3When You Have Questions, Who Do You Call? IT Support?
“Do it yourself” also means “fix it yourself.” Somebody has to support the infrastructure when questions arise or when an issue is at hand. After all, that’s the idea of support. Just as any customer needs a customer service representative to call when he or she experiences a problem beyond his or her knowledge to fix an issue, you need to have a trusted “go-to” contact.
4What About Software Integration?
Storage companies may make integrating solutions look easy, but it is often not as simple as it seems. Storage vendors have insights and context gained from long years of integrating software that was designed for data storage. Those who are less familiar need to plan on spending a significant amount of time tuning the environment and ensuring the applications function properly. If you are building it yourself, take into consideration how these modules will work together and the fact that you will need to re-validate your infrastructure every time new software updates are released—which may be frequent.
5Building Simplicity Is Not Simple
Different people have different connotations for the term “simplicity.” If you are building an application (say an iPhone app), you will go through multiple iterations of the application interface based on user feedback. Are you ready to handle these iterations and continuous updates to the application and infrastructure? The more perspectives there are in the design, the more diversified simplicity will be. Storage providers get continuous feedback from their customers and employ dedicated user-experience designers to ensure that the solution is simple to deploy, operate and troubleshoot for a variety of different use cases.
6Depth of Expertise: Who’s Really the Mastermind in All of This?
Having subject matter expertise through deep technical knowledge and hands-on experience when building storage infrastructure makes a huge difference in the long run. Even if you plan to start out small, are you sure you are building the right foundation for your company’s data growth? Acquiring all of that knowledge from the ground up can be a tedious and painful road, especially if eating, breathing and sleeping storage isn’t your thing.
7Maintenance: Is it Time for Your Checkup?
If not done properly, maintenance can become a pain point and affect the entire infrastructure. Maintaining a solution consists of tasks such as software patches and regular product refreshes, among other things, to preserve an efficient infrastructure. At the same time, the maintenance of an infrastructure calls for an associated cost and time investment you may or may not be willing and able to commit to.
8Multitenancy: Tuning for Multiple Workloads
Different applications have varying performance and capacity requirements. As an example, will your solution for unstructured content be able to support your transaction applications? When building a storage infrastructure, it is important to build with multitenancy in mind—allowing for the needs of each application or user to be accounted for in a single platform.
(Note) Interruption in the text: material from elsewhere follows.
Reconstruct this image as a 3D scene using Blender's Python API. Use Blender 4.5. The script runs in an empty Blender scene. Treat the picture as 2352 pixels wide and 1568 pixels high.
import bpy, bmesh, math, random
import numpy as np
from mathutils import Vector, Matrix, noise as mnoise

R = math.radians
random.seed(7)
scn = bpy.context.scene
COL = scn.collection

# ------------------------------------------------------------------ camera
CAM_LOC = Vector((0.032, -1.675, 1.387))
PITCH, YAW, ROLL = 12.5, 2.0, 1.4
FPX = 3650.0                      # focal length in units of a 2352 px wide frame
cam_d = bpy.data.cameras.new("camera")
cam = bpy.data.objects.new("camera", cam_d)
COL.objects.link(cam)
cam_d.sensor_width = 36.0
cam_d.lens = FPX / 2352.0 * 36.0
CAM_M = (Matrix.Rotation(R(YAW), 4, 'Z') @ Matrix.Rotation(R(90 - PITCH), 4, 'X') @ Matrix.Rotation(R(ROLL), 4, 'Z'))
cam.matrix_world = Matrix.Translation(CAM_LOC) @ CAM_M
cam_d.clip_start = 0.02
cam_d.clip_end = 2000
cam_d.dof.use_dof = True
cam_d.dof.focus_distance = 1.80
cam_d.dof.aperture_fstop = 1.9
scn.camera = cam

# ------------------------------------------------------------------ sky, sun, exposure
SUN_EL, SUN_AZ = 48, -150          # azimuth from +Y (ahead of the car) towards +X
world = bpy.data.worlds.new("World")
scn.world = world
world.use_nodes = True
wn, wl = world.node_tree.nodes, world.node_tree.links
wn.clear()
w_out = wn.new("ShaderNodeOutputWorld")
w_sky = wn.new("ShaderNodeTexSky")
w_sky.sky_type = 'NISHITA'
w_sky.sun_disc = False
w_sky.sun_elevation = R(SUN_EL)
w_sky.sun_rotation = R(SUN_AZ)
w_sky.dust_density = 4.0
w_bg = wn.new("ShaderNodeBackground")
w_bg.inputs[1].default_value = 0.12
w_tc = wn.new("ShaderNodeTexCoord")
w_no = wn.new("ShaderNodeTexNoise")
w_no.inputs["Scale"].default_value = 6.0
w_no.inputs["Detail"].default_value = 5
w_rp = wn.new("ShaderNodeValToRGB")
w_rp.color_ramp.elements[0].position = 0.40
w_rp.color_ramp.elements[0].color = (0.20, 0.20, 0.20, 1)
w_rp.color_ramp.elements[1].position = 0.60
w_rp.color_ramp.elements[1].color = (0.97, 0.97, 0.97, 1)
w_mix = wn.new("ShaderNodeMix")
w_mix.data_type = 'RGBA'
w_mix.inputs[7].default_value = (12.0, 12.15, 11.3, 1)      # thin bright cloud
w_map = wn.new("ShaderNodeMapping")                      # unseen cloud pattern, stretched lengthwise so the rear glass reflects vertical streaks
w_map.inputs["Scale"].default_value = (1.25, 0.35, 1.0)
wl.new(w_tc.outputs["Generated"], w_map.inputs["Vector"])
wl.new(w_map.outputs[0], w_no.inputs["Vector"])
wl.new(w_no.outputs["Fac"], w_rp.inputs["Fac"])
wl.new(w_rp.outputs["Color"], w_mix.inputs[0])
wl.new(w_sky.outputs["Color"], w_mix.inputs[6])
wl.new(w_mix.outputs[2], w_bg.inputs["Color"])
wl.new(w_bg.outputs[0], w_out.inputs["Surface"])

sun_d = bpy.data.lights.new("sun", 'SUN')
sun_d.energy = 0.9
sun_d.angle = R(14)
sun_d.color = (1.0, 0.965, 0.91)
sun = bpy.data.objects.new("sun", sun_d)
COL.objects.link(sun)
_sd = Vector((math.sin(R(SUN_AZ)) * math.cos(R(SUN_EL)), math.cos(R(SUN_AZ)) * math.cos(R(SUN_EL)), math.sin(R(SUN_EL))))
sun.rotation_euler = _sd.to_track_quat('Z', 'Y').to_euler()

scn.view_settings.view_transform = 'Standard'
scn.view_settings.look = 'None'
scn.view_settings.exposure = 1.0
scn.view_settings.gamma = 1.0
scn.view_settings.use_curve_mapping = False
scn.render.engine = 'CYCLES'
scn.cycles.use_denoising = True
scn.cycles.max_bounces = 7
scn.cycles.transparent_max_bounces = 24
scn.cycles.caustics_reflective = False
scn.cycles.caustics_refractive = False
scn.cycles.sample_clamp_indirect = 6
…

Otherwise, the support burden of discrete solutions or infrastructures for different applications will overburden the infrastructure team.
9Testing and Validation: Time for Trial and Error
Most companies are not comfortable taking a new piece of hardware or software and plugging it into their production environment without first doing a little (or a lot of) testing and validation. Before you deploy, you need to make sure it can meet all of your current as well as growing business demands. Doing this on your own can be challenging and expensive. You need to buy all the equipment, run the various tests on performance and scalability, and figure out the right tuning recipe.
10Acquisition Cost of Hardware
Because enterprise organizations buy in large volumes, they have the leverage to negotiate deep discounts with hardware vendors. You need to consider whether or not your company will have enough buying power to compete with the big players in the market. If not, you won’t see any cost savings for DIY storage.
11Welcome to the Company!
Do-it-yourself storage also means that you’re probably going to have a customized solution. It is important to consider that the personnel building, deploying and or maintaining the infrastructure likely won’t be there forever. Will you have a solid training plan in place for new employees? Otherwise, there may not be anyone around who is familiar enough with the system to enhance or even perform regular maintenance.